4. Set yourself apart with valuable skills
Some experienced writers may be applying for a grant writer position. But, even if you don’t have as many years of writing under your belt, you can set yourself apart by focusing on different skills that may get noticed by the ATS.
One angle you can use in your resume is showcasing your technical skills. Grants with extensive data and research are more compelling and more likely to win funding. Demonstrated experience in analytics tools, in analyzing opportunities, in reporting on progress, and in maintaining ongoing donor relationships with detailed reports can make your grant writer resume shine.
Meanwhile, you can showcase transferable skills from sales or business development by highlighting your networking abilities, sales figures, and conversion rates from leads to won deals. These teams also collaborate with others across the organization, so you can demonstrate how your collaboration won more business or saved the organization money. These skills show your persuasive communication talents and your commitment to a unified vision.
Remember, your resume should highlight your skills and accomplishments, but it’s often accompanied by a portfolio of writing samples for a grant writer position.
5. Show a capacity to lead
Grant writers play a vital role in organizations, and often they’re charged to wear many hats to manage fundraising efforts.

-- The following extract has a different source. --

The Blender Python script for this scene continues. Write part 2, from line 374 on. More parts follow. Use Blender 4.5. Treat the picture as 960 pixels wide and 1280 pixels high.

Demonstrating leadership and collaboration skills shows that you can self-manage and work well with others throughout the organization.
Securing funding often involves talking to a lot of people, and managerial experience can contribute to your success, even if you’re not directly managing anyone. Include information about projects you spearheaded, committees you led, or other roles that call for exemplary soft skills. These skills set you apart from those with strong writing skills but may not have the other grant writing skills needed.